Mencionei há poucos dias que um dos poucos autores norte-americanos dos quais gostava era
Steinbeck, ainda que com algumas restrições, porque há diversos Steinbecks e não é
fácil supor que o mesmo autor de "Ratos e Homens" "Vinhas da Ira"
seja o autor de "Doce Quinta-Feira".
As "Vinhas da Ira", em especial, sempre me impressionou pela violenta crítica
social de um lado, pelo experimentalismo formal de outro e principalmente por encontrar no
livro tanta semelhança com a situação brasileira, embora descreva cenas americanas.
Quando li o livro pela primeira vez ainda não se falava do MST, embora o movimento já
devesse existir já que está completando 20 anos. Mas as descrições que Steinbeck fez
em 1939 dos acampamentos de agricultores migrantes que iam do meio-oeste - onde os bancos
produziram multidões de Sem-terra - até a Califórnia, certamente também descreveriam
com perfeição um acampamento do MST.
Quando li de imediato estabeleci a semelhança entre a saga dos Okies - nome pejorativo
pelo qual os migrantes eram chamados, fossem de Oklhoma ou de outro estado do Meio-oeste -
e a dos migrantes nordestinos.
Há até mesmo uma passagem curiosamente similar ao brasileiríssimo O Quinze de Rachel de
Queiroz, no qual um dos migrantes faz o percurso de volta alertando os migrantes que o
paraíso prometido não existe, mas não consegue ser ouvido porque todos o imaginam como
um vagabundo.
O enredo básico da história narra a jornada dos Joad, agricultores falidos de Oklahoma
que depois de perder as terras iniciam uma longa jornada até a Califórnia, pintada como
uma terra de prosperidade aonde um homem que não tema o trabalho é capaz de ganahr altos
salários na colheita de frutas e, se souber poupar, até conseguir ter sua prórpia
terra.
Como eles milhares de oturos agricultores falidos buscam o oeste cruzando estradas sem fim
e desertos terríveis em velhos calhambeques. O autor alterna três histórias que se
sucedem em capítulos, como se houvesse três livros em um único, recurso experimental
que já havia sido usado no Admirável Mundo Novo e no ultra-experimental 1919 de John dos
Passos.
O primeiro capítulo de cada três fala da Família Joad, o segundo faz quase que um
ensaio teórico sobre o tema abordado no capítulo anterior e o terceiro conta a mesma
história com personagens anônimos, demonstrando que os Joads eram apenas um caso.

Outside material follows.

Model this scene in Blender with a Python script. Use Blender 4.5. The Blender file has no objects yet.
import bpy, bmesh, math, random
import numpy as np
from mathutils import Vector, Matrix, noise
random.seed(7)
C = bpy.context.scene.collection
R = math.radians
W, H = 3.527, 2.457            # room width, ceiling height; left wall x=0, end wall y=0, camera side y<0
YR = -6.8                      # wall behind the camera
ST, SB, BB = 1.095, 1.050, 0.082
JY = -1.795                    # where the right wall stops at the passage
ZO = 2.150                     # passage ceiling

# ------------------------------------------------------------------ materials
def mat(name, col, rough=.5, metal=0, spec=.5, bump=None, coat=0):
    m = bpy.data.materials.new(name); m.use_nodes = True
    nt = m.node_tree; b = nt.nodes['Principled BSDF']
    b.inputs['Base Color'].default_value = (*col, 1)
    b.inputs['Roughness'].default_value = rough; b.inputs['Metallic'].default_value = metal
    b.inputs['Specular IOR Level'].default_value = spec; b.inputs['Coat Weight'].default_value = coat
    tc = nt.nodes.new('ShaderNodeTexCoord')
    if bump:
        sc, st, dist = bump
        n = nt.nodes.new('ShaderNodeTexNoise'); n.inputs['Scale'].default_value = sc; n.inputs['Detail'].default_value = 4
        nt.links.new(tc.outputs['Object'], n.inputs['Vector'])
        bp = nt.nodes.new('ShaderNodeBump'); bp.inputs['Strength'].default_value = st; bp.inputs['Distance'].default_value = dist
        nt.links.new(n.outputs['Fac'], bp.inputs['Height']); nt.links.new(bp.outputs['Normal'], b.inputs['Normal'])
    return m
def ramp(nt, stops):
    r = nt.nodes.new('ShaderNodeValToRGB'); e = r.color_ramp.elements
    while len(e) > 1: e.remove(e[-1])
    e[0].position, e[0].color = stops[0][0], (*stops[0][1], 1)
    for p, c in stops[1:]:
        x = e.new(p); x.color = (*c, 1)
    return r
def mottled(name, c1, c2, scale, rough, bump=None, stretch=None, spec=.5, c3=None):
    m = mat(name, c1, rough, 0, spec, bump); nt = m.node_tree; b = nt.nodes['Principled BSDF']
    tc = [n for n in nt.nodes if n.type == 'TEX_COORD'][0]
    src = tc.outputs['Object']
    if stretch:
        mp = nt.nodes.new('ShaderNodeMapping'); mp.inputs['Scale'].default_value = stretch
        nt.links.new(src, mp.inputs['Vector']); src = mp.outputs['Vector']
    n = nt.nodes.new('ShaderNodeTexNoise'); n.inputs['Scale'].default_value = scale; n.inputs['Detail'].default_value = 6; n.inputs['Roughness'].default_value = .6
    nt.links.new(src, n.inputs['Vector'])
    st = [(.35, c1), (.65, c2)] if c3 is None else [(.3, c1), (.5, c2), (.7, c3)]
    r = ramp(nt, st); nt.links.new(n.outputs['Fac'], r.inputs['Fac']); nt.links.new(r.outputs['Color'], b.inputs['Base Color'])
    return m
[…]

A festejada versão para o cinema, que se tornou um clássico, é muito inferior ao
original não só por abreviar significativamente a história - quase que só falando da
viagem em si - como por perder este caráter tripartite do livro.
Steinbeck não se limita a descrever a viagem, fala da gestaçõa de um mundo próprio que
aos poucos vai criando suas leis. Fala de um mundo onde a miséria não afastou a
dignidade e ainda fez brotar a solidariedade extrema. Solidariedade, por sinal, é a
grande mensagem do livro, por mais sombrias que sejam as cenas descritas nelas acaba por
estar configurada a esperança, e é a solidariedade que dá esta esperança.
Difícil imaginar um livro tão anti-americano quanto "Vinhas da Ira", um livro
que retrata a miséria, denuncia com violência a exploração, fala da esperança na
união da coletividade ao invés de exaltar o individualismo. Certamente há mais do que
se apelidou de realismo socialista em Steinbeck do que em duas dúzias dos escritores
soviéticos da mesma época para os quais realismo socialista era louvar Stalin e a nova
sociedade inspirada por ele.
Curioso é que Steinbeck jamais foi demonificado nos Estados Unidos, "Vinhas da
Ira" não só ganhou prêmios, como o Politzer, como foi um sucesso de público e um
ano depois de lançado já era transposto para o cinema não por algum diretor
experimental, mas pelo consagrado John Ford.
Algum contemporâneo dele que ousasse ser tão anti-soviético quanto ele foi
anti-americano dificilmente sobreviveria no Império de Stalin. Mais do que fazer uma
crítica social o autor demole os pressupostos da ideologia americana, ainda hoje tão
arraigados, coisa que seria inadmissível naquela que se dizia a pátria do Realismo
Socialista, onde rpedominavam os romances burocráticos.